Estos días iniciamos nuestro camino hacia la Pascua. El pasado miércoles, miércoles de ceniza, empieza la cuaresma y se nos presenta a Jesús de Nazaret llevado al desierto por el Espíritu, en donde es tentado por el diablo. En el desierto tuvo Jesús que enfrentarse a la dura experiencia de la tentación y ésta aparece camuflada bajo la apariencia de lo lógico y lo normal. Un Jesús hambriento puede convertir las piedras en pan. Ante la oferta de poseer riquezas y poder, a cambio de ponerse de rodillas ante el diablo, a simple vista parece que merece la pena, y tirarse de lo más alto del templo y caer suavemente en la explanada sin sufrir, ante el asombro de los presentes en la plaza, es la mejor forma de que crean en Él como Mesías.

La ostentación, la búsqueda del camino fácil, la idolatría, nos salen al encuentro siempre, no sólo al inicio del camino de Cuaresma sino a lo largo de nuestra vida. El desierto, que es lugar para la reflexión y conversión personal, puede convertirse en un espacio de evasión, de falta de compromiso, de refugio y huida.

Cuando la religión cristiana se convirtió en la religión del Imperio, cuando la iglesia salió de las catacumbas, abandonando la clandestinidad, para colocarse en los salones del Estado, muchos cristianos huyeron al desierto para apartarse de la corrupción y masificación de aquella sociedad cristina, buscando el fervor religioso, conforme al espíritu del evangelio.

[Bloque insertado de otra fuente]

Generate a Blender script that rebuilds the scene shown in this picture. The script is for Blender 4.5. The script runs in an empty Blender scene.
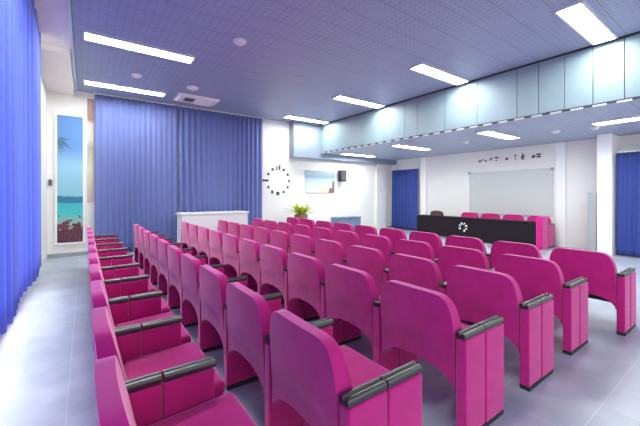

Es la época de los ermitaños y cenobios, ascetas y nacoretas, que con la huída del mundo -fuga mundi- dejaban al mundo marginado y dejado de la mano de Dios, con una valoración negativa como lugar de pecado y de maldad.

El ayuno, la penitencia y la limosna no son un fin en sí mismos, sino medios para situarnos conscientemente ante Dios, ante nosotros y ante los demás. La ceniza sobre nuestras cabezas no supone aniquilamiento, ni infravaloración, ni falsas humildades, sino la denuncia de nuestra autosuficiencia, de nuestro engreimiento, de nuestra vanidad, que nos hace sentirnos por encima de los demás.